--- Data lines ---

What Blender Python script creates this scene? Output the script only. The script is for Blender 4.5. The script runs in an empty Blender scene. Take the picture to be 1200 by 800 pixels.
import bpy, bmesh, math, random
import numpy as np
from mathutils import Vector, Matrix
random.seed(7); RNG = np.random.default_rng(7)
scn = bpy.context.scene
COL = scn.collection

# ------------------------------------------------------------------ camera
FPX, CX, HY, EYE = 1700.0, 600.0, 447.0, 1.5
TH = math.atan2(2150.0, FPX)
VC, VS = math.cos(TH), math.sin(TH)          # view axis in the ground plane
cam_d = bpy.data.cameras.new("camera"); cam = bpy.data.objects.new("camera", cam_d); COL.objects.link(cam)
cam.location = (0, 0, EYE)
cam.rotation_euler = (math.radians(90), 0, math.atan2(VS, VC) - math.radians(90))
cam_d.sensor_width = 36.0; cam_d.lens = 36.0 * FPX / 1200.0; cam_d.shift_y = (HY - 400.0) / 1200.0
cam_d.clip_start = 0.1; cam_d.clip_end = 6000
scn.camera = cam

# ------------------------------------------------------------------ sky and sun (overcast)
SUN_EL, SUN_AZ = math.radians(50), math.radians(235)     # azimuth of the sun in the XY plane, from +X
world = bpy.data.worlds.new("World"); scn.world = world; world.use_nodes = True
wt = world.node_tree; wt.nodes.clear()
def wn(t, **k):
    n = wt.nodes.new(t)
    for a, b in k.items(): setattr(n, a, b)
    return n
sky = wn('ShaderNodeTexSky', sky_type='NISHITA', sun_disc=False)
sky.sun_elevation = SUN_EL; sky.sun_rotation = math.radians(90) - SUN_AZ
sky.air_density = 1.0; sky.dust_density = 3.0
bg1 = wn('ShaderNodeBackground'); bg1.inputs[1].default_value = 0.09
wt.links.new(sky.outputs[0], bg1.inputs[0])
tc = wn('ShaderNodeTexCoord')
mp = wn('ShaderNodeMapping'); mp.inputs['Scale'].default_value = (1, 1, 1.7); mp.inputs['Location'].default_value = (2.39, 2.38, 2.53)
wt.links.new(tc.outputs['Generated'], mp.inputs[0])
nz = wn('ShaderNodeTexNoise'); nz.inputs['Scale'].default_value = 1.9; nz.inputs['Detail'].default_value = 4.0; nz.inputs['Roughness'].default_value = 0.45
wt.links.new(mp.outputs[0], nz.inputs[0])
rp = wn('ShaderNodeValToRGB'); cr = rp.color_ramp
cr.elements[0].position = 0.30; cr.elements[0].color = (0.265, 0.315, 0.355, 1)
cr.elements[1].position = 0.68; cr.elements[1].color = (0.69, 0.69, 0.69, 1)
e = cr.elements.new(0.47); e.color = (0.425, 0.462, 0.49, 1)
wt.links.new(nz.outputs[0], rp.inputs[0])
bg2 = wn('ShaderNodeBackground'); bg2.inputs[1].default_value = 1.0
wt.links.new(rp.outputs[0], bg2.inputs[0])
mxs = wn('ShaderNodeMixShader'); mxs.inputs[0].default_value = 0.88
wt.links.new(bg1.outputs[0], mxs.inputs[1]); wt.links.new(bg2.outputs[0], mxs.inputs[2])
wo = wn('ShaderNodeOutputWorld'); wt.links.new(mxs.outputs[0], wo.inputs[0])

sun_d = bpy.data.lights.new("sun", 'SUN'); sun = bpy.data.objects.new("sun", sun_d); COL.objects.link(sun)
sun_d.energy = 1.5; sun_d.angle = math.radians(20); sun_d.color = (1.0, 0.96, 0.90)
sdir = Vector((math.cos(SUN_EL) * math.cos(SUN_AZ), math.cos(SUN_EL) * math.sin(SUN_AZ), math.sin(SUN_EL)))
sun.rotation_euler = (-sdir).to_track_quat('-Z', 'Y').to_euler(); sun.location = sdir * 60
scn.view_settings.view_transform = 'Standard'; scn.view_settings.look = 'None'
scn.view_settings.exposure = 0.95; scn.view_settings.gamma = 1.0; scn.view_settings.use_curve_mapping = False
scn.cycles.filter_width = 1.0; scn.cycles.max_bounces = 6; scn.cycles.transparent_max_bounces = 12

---

◆ Your task
Set down, exactly as written, each line of the data from its opening line through the one containing "scn.camera = cam". Output nothing more.

◆ Full solution
What Blender Python script creates this scene? Output the script only. The script is for Blender 4.5. The script runs in an empty Blender scene. Take the picture to be 1200 by 800 pixels.
import bpy, bmesh, math, random
import numpy as np
from mathutils import Vector, Matrix
random.seed(7); RNG = np.random.default_rng(7)
scn = bpy.context.scene
COL = scn.collection

# ------------------------------------------------------------------ camera
FPX, CX, HY, EYE = 1700.0, 600.0, 447.0, 1.5
TH = math.atan2(2150.0, FPX)
VC, VS = math.cos(TH), math.sin(TH)          # view axis in the ground plane
cam_d = bpy.data.cameras.new("camera"); cam = bpy.data.objects.new("camera", cam_d); COL.objects.link(cam)
cam.location = (0, 0, EYE)
cam.rotation_euler = (math.radians(90), 0, math.atan2(VS, VC) - math.radians(90))
cam_d.sensor_width = 36.0; cam_d.lens = 36.0 * FPX / 1200.0; cam_d.shift_y = (HY - 400.0) / 1200.0
cam_d.clip_start = 0.1; cam_d.clip_end = 6000
scn.camera = cam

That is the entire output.